Representantes y mediadores

Hace unos días volví a ver una de esas películas que muestran la verdad a un mundo de indiferentes: Ultimátum a La Tierra, no en la versión original (1951), dirigida por el genial Robert Wise, sino en la de 2008, una adaptación algo descafeinada, aunque digna, de Scott Derrickson. Hay un momento en la película en que el extraterrestre Klaatu quiere hablar con los representantes de La Tierra -suponiendo que son los funcionarios de la ONU-, para advertirlos de que el resto de las civilizaciones que rodean el planeta Tierra no va a permitir que el hombre acabe con ella, pues no le pertenece. Entonces la doctora Benson, la científica que lo salva de los manejos del gobierno estadounidense le dice: “No nos representan”, y en lugar de a la ONU lo lleva a hablar con un premio Nóbel de Física, llamado Dr. Barnhardt, que se suma a la doctora para persuadir a Klaatu de que el hombre sólo afronta sus errores cuando se ve acorralado por las consecuencias. Lo que me parece ilustrativo de la película es lo que da por sentado la doctora Benson: que la ONU no puede hablar en nombre de la humanidad. En cualquier sistema, por democrático que sea, nuestros representantes no nos representan. Es algo que al parecer todo el mundo tiene asumido, algo que nadie duda. Creo que la frase la asume, sin darle demasiadas vueltas, todo el que ve la película, sin preguntarse por qué esto es así. Simplemente es así. Es decir, existe algo en los procesos de representación, en cualquier sistema electoral, que desconecta al elegido de la función para la que ha sido elegido.  

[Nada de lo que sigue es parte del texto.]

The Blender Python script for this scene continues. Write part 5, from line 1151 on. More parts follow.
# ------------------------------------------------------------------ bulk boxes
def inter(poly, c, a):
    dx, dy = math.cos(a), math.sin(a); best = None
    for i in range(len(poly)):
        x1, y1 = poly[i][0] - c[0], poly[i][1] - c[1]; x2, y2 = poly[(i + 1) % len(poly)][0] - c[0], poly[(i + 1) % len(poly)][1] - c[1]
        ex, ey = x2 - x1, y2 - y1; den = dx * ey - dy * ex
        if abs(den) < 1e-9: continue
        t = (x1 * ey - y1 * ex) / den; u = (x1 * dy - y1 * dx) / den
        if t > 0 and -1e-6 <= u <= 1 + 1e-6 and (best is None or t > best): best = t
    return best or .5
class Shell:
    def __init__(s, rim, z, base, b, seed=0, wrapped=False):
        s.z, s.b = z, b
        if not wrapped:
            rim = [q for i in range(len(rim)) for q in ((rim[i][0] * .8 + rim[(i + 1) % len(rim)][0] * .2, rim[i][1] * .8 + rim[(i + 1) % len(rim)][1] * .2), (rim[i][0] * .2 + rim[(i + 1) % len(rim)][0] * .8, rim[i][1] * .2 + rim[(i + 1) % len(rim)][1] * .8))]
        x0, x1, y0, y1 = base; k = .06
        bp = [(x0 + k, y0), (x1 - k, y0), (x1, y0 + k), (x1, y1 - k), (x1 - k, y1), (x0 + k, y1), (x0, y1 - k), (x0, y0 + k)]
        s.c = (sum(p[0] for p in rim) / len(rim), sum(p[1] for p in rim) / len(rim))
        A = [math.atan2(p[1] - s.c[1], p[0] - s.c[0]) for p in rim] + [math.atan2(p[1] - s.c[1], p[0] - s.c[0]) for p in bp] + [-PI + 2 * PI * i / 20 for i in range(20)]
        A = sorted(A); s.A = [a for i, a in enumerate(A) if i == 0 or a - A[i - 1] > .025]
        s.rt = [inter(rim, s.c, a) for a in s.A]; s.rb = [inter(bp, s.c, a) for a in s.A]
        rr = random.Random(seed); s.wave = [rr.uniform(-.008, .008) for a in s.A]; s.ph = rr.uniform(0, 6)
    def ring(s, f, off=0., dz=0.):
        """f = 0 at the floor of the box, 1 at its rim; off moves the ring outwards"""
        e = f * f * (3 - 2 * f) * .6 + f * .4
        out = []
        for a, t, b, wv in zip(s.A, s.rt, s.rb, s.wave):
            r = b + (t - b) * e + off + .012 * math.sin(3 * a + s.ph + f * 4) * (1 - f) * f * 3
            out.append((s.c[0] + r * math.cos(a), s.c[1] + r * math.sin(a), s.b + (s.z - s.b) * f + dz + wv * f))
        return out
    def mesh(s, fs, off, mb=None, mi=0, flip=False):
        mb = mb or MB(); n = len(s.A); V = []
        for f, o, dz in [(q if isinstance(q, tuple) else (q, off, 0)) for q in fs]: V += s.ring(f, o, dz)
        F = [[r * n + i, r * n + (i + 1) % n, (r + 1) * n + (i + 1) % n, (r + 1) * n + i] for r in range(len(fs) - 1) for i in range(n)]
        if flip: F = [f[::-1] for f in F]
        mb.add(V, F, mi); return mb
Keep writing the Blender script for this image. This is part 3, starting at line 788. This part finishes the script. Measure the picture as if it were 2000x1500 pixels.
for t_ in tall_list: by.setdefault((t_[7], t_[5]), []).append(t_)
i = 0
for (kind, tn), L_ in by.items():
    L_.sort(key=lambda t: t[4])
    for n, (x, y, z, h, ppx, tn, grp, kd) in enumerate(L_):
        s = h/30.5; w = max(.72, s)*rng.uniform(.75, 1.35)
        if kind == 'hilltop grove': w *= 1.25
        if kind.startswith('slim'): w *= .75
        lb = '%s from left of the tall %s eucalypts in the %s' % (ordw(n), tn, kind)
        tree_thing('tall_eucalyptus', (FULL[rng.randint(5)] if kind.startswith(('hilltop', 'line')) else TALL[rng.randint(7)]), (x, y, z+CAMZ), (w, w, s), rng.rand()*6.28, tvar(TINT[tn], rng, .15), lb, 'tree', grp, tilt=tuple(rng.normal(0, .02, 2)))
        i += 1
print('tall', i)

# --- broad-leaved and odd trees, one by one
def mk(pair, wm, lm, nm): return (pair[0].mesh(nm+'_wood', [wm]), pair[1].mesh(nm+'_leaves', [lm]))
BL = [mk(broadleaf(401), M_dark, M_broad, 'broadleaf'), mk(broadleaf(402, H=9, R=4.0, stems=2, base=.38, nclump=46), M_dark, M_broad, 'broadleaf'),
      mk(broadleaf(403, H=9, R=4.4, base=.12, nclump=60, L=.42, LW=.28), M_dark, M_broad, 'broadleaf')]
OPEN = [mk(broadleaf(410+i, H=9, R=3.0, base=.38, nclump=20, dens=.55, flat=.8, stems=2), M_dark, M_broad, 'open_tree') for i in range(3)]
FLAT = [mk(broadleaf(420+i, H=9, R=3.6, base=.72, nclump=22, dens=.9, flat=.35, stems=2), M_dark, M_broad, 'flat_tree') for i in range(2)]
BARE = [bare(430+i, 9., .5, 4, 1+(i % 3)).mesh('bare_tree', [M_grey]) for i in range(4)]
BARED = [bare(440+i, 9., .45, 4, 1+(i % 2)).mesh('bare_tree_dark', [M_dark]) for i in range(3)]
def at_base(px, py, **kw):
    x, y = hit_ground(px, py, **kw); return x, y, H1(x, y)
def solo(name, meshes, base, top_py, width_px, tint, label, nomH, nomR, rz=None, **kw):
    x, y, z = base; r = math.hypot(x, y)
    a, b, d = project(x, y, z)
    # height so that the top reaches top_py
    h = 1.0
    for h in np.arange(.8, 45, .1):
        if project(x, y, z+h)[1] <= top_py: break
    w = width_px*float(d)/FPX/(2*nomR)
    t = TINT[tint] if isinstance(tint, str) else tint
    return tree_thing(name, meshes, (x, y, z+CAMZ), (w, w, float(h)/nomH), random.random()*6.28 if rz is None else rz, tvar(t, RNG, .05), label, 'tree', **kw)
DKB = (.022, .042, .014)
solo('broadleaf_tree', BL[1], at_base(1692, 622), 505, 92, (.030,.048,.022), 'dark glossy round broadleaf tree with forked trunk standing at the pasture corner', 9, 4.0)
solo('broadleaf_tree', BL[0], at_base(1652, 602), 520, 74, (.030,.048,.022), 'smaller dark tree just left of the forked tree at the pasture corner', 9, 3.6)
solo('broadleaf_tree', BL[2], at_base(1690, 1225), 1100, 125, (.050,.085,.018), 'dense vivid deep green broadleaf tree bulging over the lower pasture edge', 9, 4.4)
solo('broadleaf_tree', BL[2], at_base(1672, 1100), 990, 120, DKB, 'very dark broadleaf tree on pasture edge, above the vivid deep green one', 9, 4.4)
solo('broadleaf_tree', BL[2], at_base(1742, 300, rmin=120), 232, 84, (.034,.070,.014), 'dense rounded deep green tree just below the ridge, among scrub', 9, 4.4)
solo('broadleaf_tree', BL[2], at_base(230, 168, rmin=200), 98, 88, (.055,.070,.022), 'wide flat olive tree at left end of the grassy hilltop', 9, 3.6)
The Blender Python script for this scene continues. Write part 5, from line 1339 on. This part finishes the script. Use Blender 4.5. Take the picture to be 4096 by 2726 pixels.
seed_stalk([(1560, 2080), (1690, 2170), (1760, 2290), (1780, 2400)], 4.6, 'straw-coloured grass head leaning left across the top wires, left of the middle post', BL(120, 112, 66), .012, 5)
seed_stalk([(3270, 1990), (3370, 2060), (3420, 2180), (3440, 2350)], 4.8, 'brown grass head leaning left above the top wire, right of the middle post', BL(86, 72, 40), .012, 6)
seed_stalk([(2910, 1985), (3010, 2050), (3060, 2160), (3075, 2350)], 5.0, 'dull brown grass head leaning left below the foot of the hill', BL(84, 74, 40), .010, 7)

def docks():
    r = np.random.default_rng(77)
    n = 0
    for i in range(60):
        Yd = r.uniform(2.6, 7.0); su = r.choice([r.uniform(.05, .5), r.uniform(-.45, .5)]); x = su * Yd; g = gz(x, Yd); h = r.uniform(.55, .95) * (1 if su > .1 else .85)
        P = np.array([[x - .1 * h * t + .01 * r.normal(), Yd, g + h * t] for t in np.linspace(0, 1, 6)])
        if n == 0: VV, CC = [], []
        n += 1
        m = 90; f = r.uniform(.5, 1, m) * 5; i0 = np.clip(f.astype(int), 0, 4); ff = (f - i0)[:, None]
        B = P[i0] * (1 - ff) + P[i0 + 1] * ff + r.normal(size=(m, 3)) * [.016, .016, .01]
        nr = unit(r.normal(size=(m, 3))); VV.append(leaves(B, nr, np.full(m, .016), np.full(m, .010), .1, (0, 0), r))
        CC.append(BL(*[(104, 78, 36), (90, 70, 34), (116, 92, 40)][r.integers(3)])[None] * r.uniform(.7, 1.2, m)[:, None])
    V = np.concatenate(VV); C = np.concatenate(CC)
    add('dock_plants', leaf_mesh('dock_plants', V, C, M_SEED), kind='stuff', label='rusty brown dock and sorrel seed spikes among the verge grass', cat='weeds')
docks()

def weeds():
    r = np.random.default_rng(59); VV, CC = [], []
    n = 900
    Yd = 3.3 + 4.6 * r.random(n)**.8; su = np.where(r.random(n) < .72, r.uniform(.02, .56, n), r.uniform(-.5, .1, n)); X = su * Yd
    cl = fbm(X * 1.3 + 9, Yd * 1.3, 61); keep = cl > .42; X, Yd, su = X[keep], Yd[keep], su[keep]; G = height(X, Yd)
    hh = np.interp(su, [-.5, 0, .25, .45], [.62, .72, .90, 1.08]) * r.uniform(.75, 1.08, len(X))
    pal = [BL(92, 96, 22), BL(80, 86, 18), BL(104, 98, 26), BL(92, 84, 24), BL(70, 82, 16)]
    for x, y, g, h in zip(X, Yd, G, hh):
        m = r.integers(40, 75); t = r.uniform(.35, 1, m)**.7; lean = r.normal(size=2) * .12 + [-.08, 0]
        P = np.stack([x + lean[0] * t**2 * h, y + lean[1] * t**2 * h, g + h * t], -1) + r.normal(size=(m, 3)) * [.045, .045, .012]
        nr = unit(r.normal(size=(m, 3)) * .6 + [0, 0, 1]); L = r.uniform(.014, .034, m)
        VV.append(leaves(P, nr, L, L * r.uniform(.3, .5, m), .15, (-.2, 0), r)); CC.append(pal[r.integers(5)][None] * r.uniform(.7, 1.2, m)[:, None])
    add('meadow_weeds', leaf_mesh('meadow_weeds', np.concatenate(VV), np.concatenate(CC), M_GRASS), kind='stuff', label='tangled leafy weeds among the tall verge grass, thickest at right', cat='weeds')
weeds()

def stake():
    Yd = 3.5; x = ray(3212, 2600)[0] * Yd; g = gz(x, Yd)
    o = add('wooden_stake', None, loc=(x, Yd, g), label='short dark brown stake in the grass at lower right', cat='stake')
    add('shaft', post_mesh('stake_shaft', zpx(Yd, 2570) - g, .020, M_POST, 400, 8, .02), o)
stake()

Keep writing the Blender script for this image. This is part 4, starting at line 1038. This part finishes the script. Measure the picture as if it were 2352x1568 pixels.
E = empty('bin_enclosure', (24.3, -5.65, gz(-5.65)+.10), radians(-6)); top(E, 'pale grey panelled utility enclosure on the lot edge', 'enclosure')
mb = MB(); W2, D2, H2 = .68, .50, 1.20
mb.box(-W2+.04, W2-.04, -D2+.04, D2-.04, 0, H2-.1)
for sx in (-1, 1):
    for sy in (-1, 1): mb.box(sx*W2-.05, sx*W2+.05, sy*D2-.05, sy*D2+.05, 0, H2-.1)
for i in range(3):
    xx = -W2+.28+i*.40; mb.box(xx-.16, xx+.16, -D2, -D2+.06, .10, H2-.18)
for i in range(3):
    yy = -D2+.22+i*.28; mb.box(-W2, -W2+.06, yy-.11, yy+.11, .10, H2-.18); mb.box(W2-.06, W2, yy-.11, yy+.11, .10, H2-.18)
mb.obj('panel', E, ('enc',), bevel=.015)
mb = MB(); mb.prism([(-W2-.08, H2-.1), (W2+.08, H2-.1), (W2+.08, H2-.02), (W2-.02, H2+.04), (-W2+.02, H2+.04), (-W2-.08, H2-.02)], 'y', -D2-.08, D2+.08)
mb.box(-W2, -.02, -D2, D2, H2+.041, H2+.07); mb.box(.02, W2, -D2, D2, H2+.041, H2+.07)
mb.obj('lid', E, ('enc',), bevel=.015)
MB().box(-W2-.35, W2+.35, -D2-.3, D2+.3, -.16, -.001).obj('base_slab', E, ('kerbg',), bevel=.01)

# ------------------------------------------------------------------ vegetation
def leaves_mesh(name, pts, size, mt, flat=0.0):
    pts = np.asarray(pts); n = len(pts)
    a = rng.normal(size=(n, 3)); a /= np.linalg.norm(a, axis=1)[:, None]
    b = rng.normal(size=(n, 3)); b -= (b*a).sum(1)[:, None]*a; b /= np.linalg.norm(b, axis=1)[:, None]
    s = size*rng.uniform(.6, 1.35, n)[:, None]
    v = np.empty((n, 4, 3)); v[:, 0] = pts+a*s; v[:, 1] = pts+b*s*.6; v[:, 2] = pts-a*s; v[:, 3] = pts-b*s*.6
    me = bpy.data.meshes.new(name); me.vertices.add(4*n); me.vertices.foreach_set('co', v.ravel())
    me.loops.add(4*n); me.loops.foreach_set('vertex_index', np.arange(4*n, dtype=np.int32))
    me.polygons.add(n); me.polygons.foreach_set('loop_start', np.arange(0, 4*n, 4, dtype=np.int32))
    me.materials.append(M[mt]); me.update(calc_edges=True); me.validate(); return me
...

            Responder a esta cuestión, aclararla, es una de las preguntas que debería plantearse cualquier democracia. Cuando se forma un parlamento, una organización compuesta de representantes, se origina una separación ineludible entre éstos y los representados, de modo que los representantes pasan a ser actores, o herramientas. Supongo que es algo que aprovechan todas esas corporaciones y grupos de presión que invierten dinero en la política para crear un vínculo entre los legisladores y sus intereses. Ahí aparecen los oligopolios (en España, las compañías energéticas y las grandes entidades bancarias), pero también organismos que necesitan la política para mantener el control. Un claro ejemplo de estas injerencias es que la presión fiscal no recaiga mayoritariamente en esos beneficiarios, sino en los asalariados, es decir, en la mayoría de los electores. No obstante, el verdadero problema no está en este persistente atentado a la proporción, sino en el concepto de representación, en qué tipo de elecciones se producen en las democracias, y qué resultado arrojan. Lo primero que aparece tras una elección política es la desconfianza ante la política y los políticos. Por diferentes razones, el representante obedece a sinergias que nada tienen que ver con las ideas que manifestaba antes de llegar al escaño, por ejemplo, aunque a menudo sean sus propias ideas. La política es esquizofrénica.

            Insisto en que el fenómeno no se explica sólo porque el sistema político abra la puerta a intereses espurios, sino por el método cuyo resultado final es la propia representación, y por quienes optan por ese método. En este país, cuando alguien se convierte en portavoz, mediador o representante empieza a ser tentado por elementos que lo separan de su función y le sustraen una independencia falsamente supuesta. ¿Por qué? Una pregunta ingenua que sólo podría contestar el líder de Spectra, el foro de Bildelberg o esa moderna masonería compuesta por los pocos nostálgicos de la socialdemocracia que quedan en el mundo. O quizá Platón, o Sade. Quizá el tío Gilito. Da la impresión de que no elegimos, cuando votamos, nada que tenga que ver con nosotros. Claro que el hombre se hace a todo.